2. The next is perhaps yet more important. The fourfold omission in verse 19 (A.V) of the definite article is a very serious loss. St. Paul did not write Greek at random. In verse 16 he omits the article, for there his purpose was to contrast the singleness of the sin which brought condemnation to the multitudes with the sins which elicited and evoked compassion; but in verses 15, 17 and 19 the particular one man who brought sin and death is designedly set in contrast with the particular one man who brought in grace and life. The other pair of omissions in this verse is equally serious. Many were made sinners, many were made righteous, is a culpable gloss upon St. Paul’s language. St. Paul was not afraid to say judgment came upon all men; the free gift came upon all to justification of life; nor that the many were made sinners and the many were made righteous; the all in the one verse and the many in the other are equivalent terms. St. Paul’s object was to show the universality of redemption.

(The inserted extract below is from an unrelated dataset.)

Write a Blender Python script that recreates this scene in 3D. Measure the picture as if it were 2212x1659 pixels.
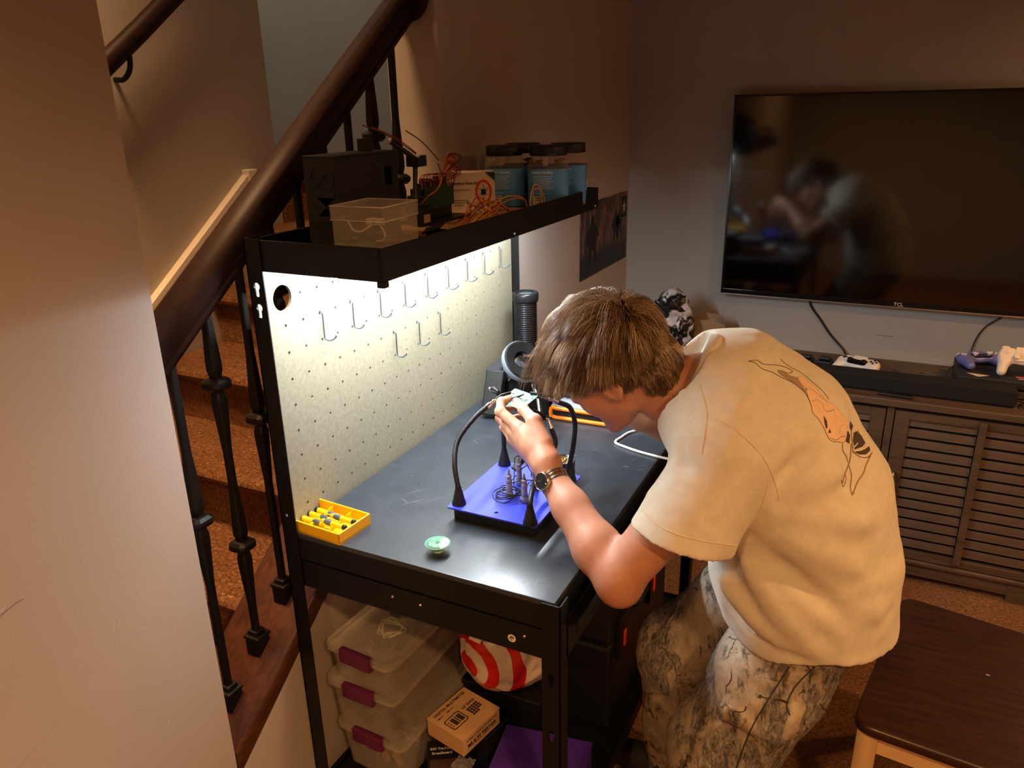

Christ, by His one sacrifice made a full, perfect, and sufficient sacrifice for the sins of the whole world. Although they will not come, He yet speaks in that universal “whosoever will.” The gracious work of Christ in redeeming is co-extensive with the disastrous work of Adam in ruining--“As in Adam all die, even so in Christ shall all be made alive.” As through the disobedience of one man, the many--the universe of humanity--were made or placed on the footing of sinners, even so through the obedience of the One shall the many be constituted as righteous. (Dean Vaughan.)